Worlds collide in Detroit, a micro-examination of suburban life, when vanilla, middle-class couple Ben and Mary invite their new neighbours, rehabilitated drug addicts Kenny and Sharon, over for a good, old-fashioned BBQ. With a plotline reminiscent of God of Carnage or Who’s Afraid of Virginia Woolf?, Lisa D’Amour makes up for any predictable tension with authentic characterisation and points of gentle humour.
While the characters fluctuate between conversations of financial strain, alcoholism, and the rise of the second Internet, each maintains a well-crafted integrity.
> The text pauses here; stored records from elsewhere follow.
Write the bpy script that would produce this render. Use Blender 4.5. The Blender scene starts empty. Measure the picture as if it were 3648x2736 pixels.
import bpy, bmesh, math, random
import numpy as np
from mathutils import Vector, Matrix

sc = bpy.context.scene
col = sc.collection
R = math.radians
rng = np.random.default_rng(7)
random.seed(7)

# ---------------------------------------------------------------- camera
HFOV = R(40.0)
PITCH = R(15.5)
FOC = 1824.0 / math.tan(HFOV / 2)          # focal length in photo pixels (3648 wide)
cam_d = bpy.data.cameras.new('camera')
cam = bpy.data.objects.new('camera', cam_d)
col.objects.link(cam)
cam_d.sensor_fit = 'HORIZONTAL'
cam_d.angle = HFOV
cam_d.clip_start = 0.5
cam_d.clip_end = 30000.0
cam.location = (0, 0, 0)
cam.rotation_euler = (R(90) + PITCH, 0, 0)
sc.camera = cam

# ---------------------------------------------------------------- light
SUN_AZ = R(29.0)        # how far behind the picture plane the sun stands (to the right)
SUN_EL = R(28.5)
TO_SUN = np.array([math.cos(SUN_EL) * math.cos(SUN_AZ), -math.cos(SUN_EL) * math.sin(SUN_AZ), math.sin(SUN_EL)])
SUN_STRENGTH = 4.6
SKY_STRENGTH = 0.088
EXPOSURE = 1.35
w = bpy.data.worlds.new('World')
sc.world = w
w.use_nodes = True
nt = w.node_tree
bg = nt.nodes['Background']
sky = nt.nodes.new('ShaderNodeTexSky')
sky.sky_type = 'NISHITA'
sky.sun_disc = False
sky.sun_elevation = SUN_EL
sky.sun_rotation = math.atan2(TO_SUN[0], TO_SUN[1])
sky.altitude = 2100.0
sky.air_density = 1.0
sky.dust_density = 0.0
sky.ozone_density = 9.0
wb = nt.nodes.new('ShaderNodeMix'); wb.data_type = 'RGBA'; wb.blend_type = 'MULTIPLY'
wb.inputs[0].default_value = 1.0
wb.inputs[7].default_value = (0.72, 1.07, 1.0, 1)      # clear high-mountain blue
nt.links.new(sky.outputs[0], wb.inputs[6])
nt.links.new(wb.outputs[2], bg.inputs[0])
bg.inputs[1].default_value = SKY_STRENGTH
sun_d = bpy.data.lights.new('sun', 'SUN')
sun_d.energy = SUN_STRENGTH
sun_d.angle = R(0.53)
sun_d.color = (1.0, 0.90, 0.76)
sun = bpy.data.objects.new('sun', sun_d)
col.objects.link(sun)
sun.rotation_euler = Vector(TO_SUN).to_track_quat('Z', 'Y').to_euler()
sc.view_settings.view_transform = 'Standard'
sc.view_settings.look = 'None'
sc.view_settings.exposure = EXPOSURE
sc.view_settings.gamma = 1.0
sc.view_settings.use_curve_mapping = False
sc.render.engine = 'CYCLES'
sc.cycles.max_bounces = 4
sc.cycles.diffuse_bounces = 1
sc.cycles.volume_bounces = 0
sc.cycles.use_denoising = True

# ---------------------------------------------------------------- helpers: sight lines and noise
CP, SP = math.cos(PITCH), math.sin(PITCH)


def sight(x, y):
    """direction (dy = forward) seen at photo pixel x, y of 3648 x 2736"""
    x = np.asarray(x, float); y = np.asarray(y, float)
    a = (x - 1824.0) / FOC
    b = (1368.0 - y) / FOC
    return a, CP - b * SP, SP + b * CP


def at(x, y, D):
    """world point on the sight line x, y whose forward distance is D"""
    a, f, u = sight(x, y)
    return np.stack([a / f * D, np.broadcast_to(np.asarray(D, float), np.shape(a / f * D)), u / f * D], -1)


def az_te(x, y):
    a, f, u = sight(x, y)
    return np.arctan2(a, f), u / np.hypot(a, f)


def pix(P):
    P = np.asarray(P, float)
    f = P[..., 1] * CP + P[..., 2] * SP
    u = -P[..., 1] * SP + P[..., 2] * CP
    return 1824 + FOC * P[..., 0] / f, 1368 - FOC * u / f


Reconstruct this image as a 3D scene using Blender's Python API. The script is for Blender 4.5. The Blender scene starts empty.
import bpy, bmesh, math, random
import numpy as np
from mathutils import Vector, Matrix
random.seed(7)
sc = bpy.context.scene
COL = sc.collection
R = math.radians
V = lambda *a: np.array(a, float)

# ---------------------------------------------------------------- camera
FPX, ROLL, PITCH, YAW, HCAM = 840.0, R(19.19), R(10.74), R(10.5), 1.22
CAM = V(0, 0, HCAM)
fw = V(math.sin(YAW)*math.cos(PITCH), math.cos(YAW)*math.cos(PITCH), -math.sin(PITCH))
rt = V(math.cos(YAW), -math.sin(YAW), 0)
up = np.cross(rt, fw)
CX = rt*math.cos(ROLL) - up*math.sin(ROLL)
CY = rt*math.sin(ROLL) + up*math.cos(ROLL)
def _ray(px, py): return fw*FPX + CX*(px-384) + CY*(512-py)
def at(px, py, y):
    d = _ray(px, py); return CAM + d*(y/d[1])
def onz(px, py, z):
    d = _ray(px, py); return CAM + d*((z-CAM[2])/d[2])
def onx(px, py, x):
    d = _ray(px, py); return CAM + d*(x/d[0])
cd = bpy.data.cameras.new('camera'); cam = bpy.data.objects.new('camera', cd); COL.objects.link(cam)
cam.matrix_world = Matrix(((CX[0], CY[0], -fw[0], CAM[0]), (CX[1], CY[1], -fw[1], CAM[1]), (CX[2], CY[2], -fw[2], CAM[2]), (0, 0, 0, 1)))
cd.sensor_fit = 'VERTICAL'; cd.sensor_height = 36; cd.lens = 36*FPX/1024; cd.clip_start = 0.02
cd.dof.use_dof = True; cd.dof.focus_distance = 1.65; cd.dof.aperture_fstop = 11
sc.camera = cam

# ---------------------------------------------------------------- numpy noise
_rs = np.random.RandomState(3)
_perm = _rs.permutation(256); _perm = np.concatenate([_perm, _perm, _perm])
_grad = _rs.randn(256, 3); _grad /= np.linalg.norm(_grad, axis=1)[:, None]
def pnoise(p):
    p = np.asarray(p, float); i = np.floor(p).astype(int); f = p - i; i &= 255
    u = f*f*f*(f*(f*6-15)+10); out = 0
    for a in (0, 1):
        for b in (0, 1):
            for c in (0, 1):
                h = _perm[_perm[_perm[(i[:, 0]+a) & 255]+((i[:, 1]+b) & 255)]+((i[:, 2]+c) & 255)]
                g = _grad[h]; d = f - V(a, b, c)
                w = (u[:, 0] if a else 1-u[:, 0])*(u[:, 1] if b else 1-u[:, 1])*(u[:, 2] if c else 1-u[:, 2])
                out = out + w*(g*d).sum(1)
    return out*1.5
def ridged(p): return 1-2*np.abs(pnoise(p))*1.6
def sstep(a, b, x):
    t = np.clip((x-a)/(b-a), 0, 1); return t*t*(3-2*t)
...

Both couples are cringe-worthily accurate in their depictions of middle- and lower-class white Americans, but Claire Lovering and James O’Connell as Sharon and Kenny really stand out. Particularly Lovering, who, with her compulsion to fill the air with the sound of her voice, gives buoyancy to otherwise heavy dialogue.
The set literally revolves through both couples’ backyards and Kenny and Sharon’s front porch, which proved clumsy and inconsistent in scene changes. The stunts are executed well and land with impact, adding an immediacy to the scenes that only blood can muster. Otherwise the staging was minimised to essentials, perhaps confusing Mary’s incredulous reaction to her neighbour’s lack of furniture.
The question that kept calling from the back of my mind was why the play was called Detroit. Other than some pop culture and consumerist references, nothing about the plot, characters, or setting tied the play to Detroit, Michigan, or the US more broadly. That is, until we witnessed possibly the worst closing scene of all closing scenes. Having an old man monologue the entire play’s backstory and summarise the themes of the idyllic made-to-order suburban living of 1950-60s America is anti-climactic and lazy. If I wouldn’t listen to my grandfather recount the glory days for free, I certainly wouldn’t pay for a stranger to do it. We’re talking a top-notch combination of beating the audience over the head with symbolic nostalgia and boring them to death with the woes of a character with 15 minutes of stage time.
The ending is a pity, as it slaps a thick layer of beige over an otherwise subtle and genuinely good production.